---------- Data excerpt
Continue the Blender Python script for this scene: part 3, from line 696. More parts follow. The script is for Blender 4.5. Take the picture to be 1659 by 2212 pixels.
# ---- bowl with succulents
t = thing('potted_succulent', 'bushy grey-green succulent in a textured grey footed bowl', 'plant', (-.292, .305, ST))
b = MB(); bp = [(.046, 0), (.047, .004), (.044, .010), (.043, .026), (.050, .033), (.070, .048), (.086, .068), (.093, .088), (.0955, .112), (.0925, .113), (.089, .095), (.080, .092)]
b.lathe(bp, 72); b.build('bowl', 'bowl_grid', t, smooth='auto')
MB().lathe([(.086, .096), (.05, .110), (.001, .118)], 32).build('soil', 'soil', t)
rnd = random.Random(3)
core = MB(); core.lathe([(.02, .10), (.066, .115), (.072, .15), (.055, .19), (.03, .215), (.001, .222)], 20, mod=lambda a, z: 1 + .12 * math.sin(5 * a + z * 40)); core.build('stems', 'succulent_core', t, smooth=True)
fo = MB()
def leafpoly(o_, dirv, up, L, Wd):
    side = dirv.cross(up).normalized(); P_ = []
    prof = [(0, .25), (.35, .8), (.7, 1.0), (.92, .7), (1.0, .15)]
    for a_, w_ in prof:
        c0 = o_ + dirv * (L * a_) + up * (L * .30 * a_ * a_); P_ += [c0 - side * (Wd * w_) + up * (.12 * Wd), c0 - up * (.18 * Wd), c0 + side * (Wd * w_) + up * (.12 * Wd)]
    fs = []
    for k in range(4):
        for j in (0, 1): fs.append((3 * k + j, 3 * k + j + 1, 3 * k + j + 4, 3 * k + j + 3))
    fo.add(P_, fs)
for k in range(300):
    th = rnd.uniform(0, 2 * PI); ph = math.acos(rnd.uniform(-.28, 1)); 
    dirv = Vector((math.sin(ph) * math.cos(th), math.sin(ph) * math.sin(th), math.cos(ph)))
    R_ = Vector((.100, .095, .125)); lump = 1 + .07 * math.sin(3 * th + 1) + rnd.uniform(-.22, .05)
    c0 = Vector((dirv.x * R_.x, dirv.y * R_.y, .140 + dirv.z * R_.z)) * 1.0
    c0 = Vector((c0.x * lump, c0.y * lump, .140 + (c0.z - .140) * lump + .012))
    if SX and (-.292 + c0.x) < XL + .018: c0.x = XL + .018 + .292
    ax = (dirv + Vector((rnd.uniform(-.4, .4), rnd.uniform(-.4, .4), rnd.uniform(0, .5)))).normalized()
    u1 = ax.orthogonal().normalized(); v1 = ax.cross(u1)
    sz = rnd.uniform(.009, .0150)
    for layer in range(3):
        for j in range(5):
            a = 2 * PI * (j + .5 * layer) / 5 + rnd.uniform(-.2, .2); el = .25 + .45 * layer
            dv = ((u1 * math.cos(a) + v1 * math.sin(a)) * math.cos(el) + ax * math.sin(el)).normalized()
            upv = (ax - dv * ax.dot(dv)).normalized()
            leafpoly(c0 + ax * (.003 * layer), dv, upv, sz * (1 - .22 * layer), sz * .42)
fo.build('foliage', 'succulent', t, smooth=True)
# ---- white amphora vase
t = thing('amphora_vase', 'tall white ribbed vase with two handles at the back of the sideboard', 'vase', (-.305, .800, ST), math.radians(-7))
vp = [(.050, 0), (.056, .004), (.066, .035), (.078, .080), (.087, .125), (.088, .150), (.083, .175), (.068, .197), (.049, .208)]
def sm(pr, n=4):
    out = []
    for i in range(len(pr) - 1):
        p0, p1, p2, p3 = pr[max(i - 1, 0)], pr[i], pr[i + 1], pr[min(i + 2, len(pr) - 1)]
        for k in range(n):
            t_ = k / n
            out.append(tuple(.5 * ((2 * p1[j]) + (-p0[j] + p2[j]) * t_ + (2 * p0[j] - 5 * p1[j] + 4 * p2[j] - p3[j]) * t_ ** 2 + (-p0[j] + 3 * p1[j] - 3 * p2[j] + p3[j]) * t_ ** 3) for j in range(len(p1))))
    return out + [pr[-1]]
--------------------
### Task to carry out
Return the listing above in full, character for character.

### Finished exercise
Continue the Blender Python script for this scene: part 3, from line 696. More parts follow. The script is for Blender 4.5. Take the picture to be 1659 by 2212 pixels.
# ---- bowl with succulents
t = thing('potted_succulent', 'bushy grey-green succulent in a textured grey footed bowl', 'plant', (-.292, .305, ST))
b = MB(); bp = [(.046, 0), (.047, .004), (.044, .010), (.043, .026), (.050, .033), (.070, .048), (.086, .068), (.093, .088), (.0955, .112), (.0925, .113), (.089, .095), (.080, .092)]
b.lathe(bp, 72); b.build('bowl', 'bowl_grid', t, smooth='auto')
MB().lathe([(.086, .096), (.05, .110), (.001, .118)], 32).build('soil', 'soil', t)
rnd = random.Random(3)
core = MB(); core.lathe([(.02, .10), (.066, .115), (.072, .15), (.055, .19), (.03, .215), (.001, .222)], 20, mod=lambda a, z: 1 + .12 * math.sin(5 * a + z * 40)); core.build('stems', 'succulent_core', t, smooth=True)
fo = MB()
def leafpoly(o_, dirv, up, L, Wd):
    side = dirv.cross(up).normalized(); P_ = []
    prof = [(0, .25), (.35, .8), (.7, 1.0), (.92, .7), (1.0, .15)]
    for a_, w_ in prof:
        c0 = o_ + dirv * (L * a_) + up * (L * .30 * a_ * a_); P_ += [c0 - side * (Wd * w_) + up * (.12 * Wd), c0 - up * (.18 * Wd), c0 + side * (Wd * w_) + up * (.12 * Wd)]
    fs = []
    for k in range(4):
        for j in (0, 1): fs.append((3 * k + j, 3 * k + j + 1, 3 * k + j + 4, 3 * k + j + 3))
    fo.add(P_, fs)
for k in range(300):
    th = rnd.uniform(0, 2 * PI); ph = math.acos(rnd.uniform(-.28, 1)); 
    dirv = Vector((math.sin(ph) * math.cos(th), math.sin(ph) * math.sin(th), math.cos(ph)))
    R_ = Vector((.100, .095, .125)); lump = 1 + .07 * math.sin(3 * th + 1) + rnd.uniform(-.22, .05)
    c0 = Vector((dirv.x * R_.x, dirv.y * R_.y, .140 + dirv.z * R_.z)) * 1.0
    c0 = Vector((c0.x * lump, c0.y * lump, .140 + (c0.z - .140) * lump + .012))
    if SX and (-.292 + c0.x) < XL + .018: c0.x = XL + .018 + .292
    ax = (dirv + Vector((rnd.uniform(-.4, .4), rnd.uniform(-.4, .4), rnd.uniform(0, .5)))).normalized()
    u1 = ax.orthogonal().normalized(); v1 = ax.cross(u1)
    sz = rnd.uniform(.009, .0150)
    for layer in range(3):
        for j in range(5):
            a = 2 * PI * (j + .5 * layer) / 5 + rnd.uniform(-.2, .2); el = .25 + .45 * layer
            dv = ((u1 * math.cos(a) + v1 * math.sin(a)) * math.cos(el) + ax * math.sin(el)).normalized()
            upv = (ax - dv * ax.dot(dv)).normalized()
            leafpoly(c0 + ax * (.003 * layer), dv, upv, sz * (1 - .22 * layer), sz * .42)
fo.build('foliage', 'succulent', t, smooth=True)
# ---- white amphora vase
t = thing('amphora_vase', 'tall white ribbed vase with two handles at the back of the sideboard', 'vase', (-.305, .800, ST), math.radians(-7))
vp = [(.050, 0), (.056, .004), (.066, .035), (.078, .080), (.087, .125), (.088, .150), (.083, .175), (.068, .197), (.049, .208)]
def sm(pr, n=4):
    out = []
    for i in range(len(pr) - 1):
        p0, p1, p2, p3 = pr[max(i - 1, 0)], pr[i], pr[i + 1], pr[min(i + 2, len(pr) - 1)]
        for k in range(n):
            t_ = k / n
            out.append(tuple(.5 * ((2 * p1[j]) + (-p0[j] + p2[j]) * t_ + (2 * p0[j] - 5 * p1[j] + 4 * p2[j] - p3[j]) * t_ ** 2 + (-p0[j] + 3 * p1[j] - 3 * p2[j] + p3[j]) * t_ ** 3) for j in range(len(p1))))
    return out + [pr[-1]]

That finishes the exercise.